Friday, January 8, 2010


People tell me they cry when they read my Penny's From Heaven: Stories of Healing book and when they read some of my blog entries.  But this morning I cried. I cried for the two comments posted on my "Seeking Comfort" entry. I cried for the tens of thousands of soldiers returning from a war to keep this country safe - a country where we may write what we think and feel - a country where we can turn on the faucet and have clean water - and find warmth on a cold day - and be offered love, not hate.

I want to tell the soldier that posted these comments as Theodore Roethke wrote, "In a dark time, the eye begins to see."  I want to tell them that it is only in darkness that the light will become visible.  But I wonder if this person will ever see the light....perhaps a glimpse now and then, but I wonder. 

I guess the resistence to the reality of horrors of war is human. Out of sight out of mind.  But I live with it, as I hear the soldiers talk in whispers and see the constant fear in their eyes.  You see there is a belief that by being around soldiers with PTSD, you will be impacted by it as well. I believe that.  I have nightmares.  We try to avoid the truth the nightmares bring to us.  We try to avoid the darkness of it all.  Feeling helpless in my case is traumatic.  When we want so desparately to try and help, to bring comfort, to bring solace, to bring experience and love to those who are imbedded in the reality of a situation most of us choose to not address, brings forfiture of our own peace for which these young men and women so bravely fought and endured a living hell.

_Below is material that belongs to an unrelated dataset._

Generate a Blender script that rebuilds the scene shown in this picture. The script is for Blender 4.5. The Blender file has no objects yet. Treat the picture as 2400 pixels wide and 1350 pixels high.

To be frozen in fear is hell.

I want to offer this person the sound of peace and quiet and the absence of fear. I find that all I can offer is to care and listen and to take seriously their need to be understood.  So probe at the weak areas in your life that are missing this opportunity to do the same.  Listen, care, understand or at least try to.  Join me in taking responsibility for these young men and women who bear the invisible wounds of living through hell.

"It is impossible to overemphasize the immense need humans have to be really listened to, to be taken seriously, to be understood.  No one can develop freely in this world and find a full life without feeling understood by at least one other person.  Listen to the conversations of our world, between nations, as well as those between couples.  They are for the most part dialogues of the deaf."